I have looked on the internet and found incorrect ways like $3^{4^{5^{6^{7}}}} = 9^{2^{5^{6^{7}}}}$, but that’s wrong. What is the correct way to go about this? Thanks in advance.
On
As you observed, by Euler's theorem we only need to know the exponent modulo $6$.
It is odd and divisible by $3$, so it is $\equiv 3\pmod 6$.
We get $\equiv 2^3=8 \pmod 9$.
On
Seems like you just need to see whether $3^{4^{5^{6^7}}}$ is even or odd.
$2^3 = 8 \equiv -1 \mod 9$ so $2^{3(2n)} \equiv 1 \mod 9$ and $2^{3(2n+1)} \equiv -1 \mod 9$.
Since the exponent is $3$ multiplied by itself some crazy number of times, it's odd, because all of the factors are odd.

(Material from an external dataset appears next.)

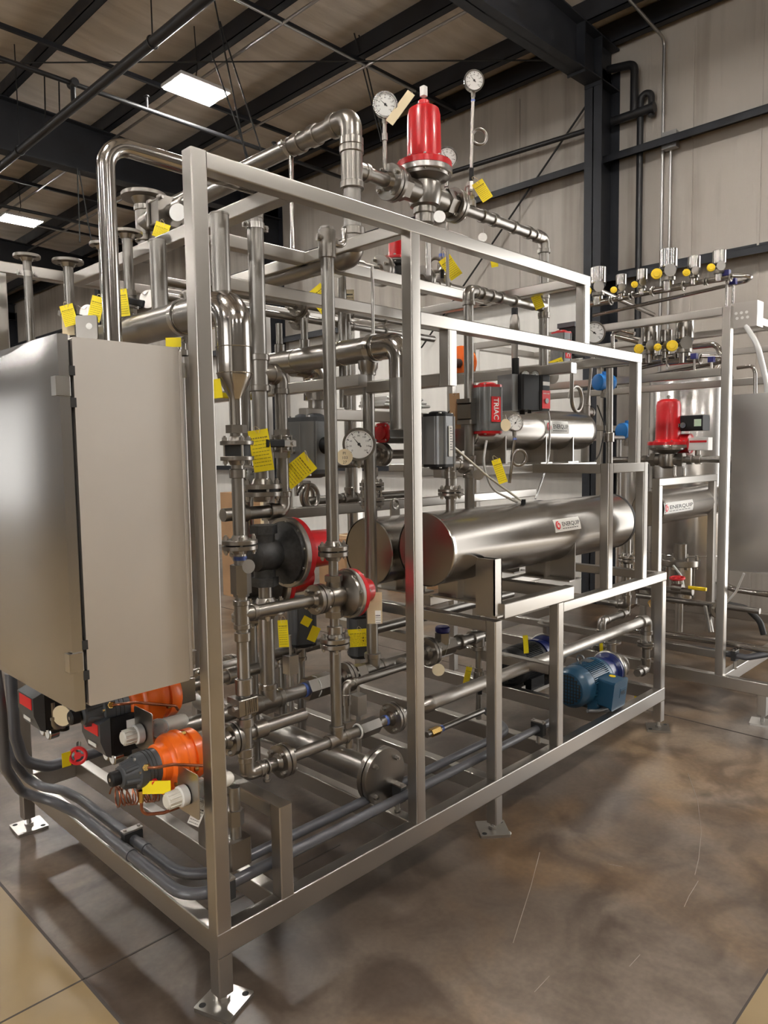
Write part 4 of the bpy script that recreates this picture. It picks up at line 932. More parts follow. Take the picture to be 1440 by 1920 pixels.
def plate_triac(t, M, d, w, L):
    p = t.part('red_plate', B(M).rbox((d/2+.003, -w*.22, -L*.30), (d/2+.006, w*.22, L*.28), .003, 0, 2), REDL)
    b = B(); put_text(b, 'TRIAC', .042, lambda u, v: M @ V((d/2+.0075, v-.015, L*.25-u)), .02, L*.5); t.part('plate_lettering', b, WHITE, under=p)
pC = at(913, 768, y=.30)
actuator(pC, Z, V((-.25, -1, 0)), .205, .125, RED, 'grey actuator with bright red end caps and a red name plate above the front exchanger', knob=False, plate=plate_triac)
bvC = T('ball_valve', 'square flanged ball valve body on the slim vertical next to the red capped actuator', 'valve', (x6, YB1, at(880, 790, y=YB1).z)); zc_ = at(880, 772, y=YB1).z
bvC.part('body', B().rbox((x6-.04, YB1-.04, zc_-.04), (x6+.04, YB1+.04, zc_+.04), .012), FIT)
for s in (-1, 1): bvC.part('end_flange', B().rbox((x6-.045, YB1-.045, zc_+s*.05-.01), (x6+.045, YB1+.045, zc_+s*.05+.01), .01, 2), FIT)
bvC.part('mount_bracket', B().box((x6+.03, YB1-.05, zc_-.03), (pC.x-.02, YB1-.044, zc_+.03)), FRAME)
# positioner box beside it
p0 = at(984, 738, y=.27)
po = T('positioner', 'black positioner box with a red control panel beside the red capped actuator', 'positioner', p0-Z*.07)
Mp = fr(p0, V((1, -.12, 0)), Z)
po.part('housing', B(Mp).rbox((-.105, -.075, -.085), (.03, .075, .085), .012, 2), BLACK)
cv = po.part('cover', B(Mp).rbox((.03, -.08, -.075), (.095, .08, .085), .010, 2), DGREY); 
cv2 = po.part('cover', B(Mp).rbox((.028, -.082, -.088), (.10, .082, .088), .012, 2), BLACK)
rp = po.part('red_panel', B(Mp).box((.034, -.0845, -.078), (.094, -.0825, .012)), REDL)
po.part('name_plate', B(Mp).box((.038, -.0845, .036), (.09, -.0825, .055)), DIAL, under=cv2)
po.part('knob', B(Mp).cyl((.064, -.0845, -.04), (.064, -.09, -.04), .013, seg=16), GREY, under=rp)
b = B()
for k in range(4): b.add([Mp @ V((.042+.012*k, -.0850, -.006)), Mp @ V((.049+.012*k, -.0850, -.006)), Mp @ V((.049+.012*k, -.0850, -.001)), Mp @ V((.042+.012*k, -.0850, -.001))], [(0, 1, 2, 3)])
po.part('print_marking', b, WHITE, under=rp)
po.part('mount_block', B(Mp).rbox((-.15, -.05, -.09), (-.105, .05, .085), .006, 2), GREY); po.part('vent', B(Mp).cyl((-.02, 0, -.085), (-.02, 0, -.105), .014, seg=10).cyl((.0, -.03, -.085), (.0, -.03, -.10), .010, seg=10), BLACK)
po.part('cable_gland', B(Mp).cyl((-.07, 0, .085), (-.07, 0, .17), .018, seg=14), BLACK)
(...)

Hence, $2^{3^{4^{5^{6^7}}}} \equiv 8 \mod 9$.
On
To answer the GCD question in a more general sense: When $\gcd(a,b)\neq 1$ for $a^x\pmod b$, split the problem and use Chinese Remainder Theorem: Factor $b$ into prime powers $p^k$ and solve the equation $a^x \pmod{p^k}$ individually. Then combine them.
Applying it here, $\gcd(3,6)=3$, not $1$ so we factor $6 = 2\cdot 3$. Let $x$ be exponent of $3$. Solving equations mod $2$ and $3$:
$$
\begin{align*}
3^x &\equiv 0 \pmod 3\\
3^x &\equiv 1^x \equiv 1 \pmod 2
\end{align*}
$$
Combining, you would get $3 \pmod 6$, the only value mod $6$ that can give $0,1$ mod $3$ and $2$. This then gives $2^3\equiv 8 \pmod 9$ . For multiple equations, there is a systematic way to do this combination one pair at a time using modular inverses.
If ${3^{4^{5^{6^{7}}}}} \equiv k \mod 6$ then
$2^{3^{4^{5^{6^{7}}}}}\equiv 2^k \mod 9$
${3^{4^{5^{6^{7}}}}} $ is a multiple of $3$. So ${3^{4^{5^{6^{7}}}}} \equiv 0,3 \mod 6$. ${3^{4^{5^{6^{7}}}}} \equiv 0 \mod 6$ if it is an even multiple of $3$ and ${3^{4^{5^{6^{7}}}}} $ if it is an odd multiple of three.
As the only prime factor of ${3^{4^{5^{6^{7}}}}} $ is $3$ it is an odd multiple of three.
So ${3^{4^{5^{6^{7}}}}} \equiv 3 \mod 6$
So $2^{3^{4^{5^{6^{7}}}}} \equiv 2^3 \equiv 8 \mod 9$.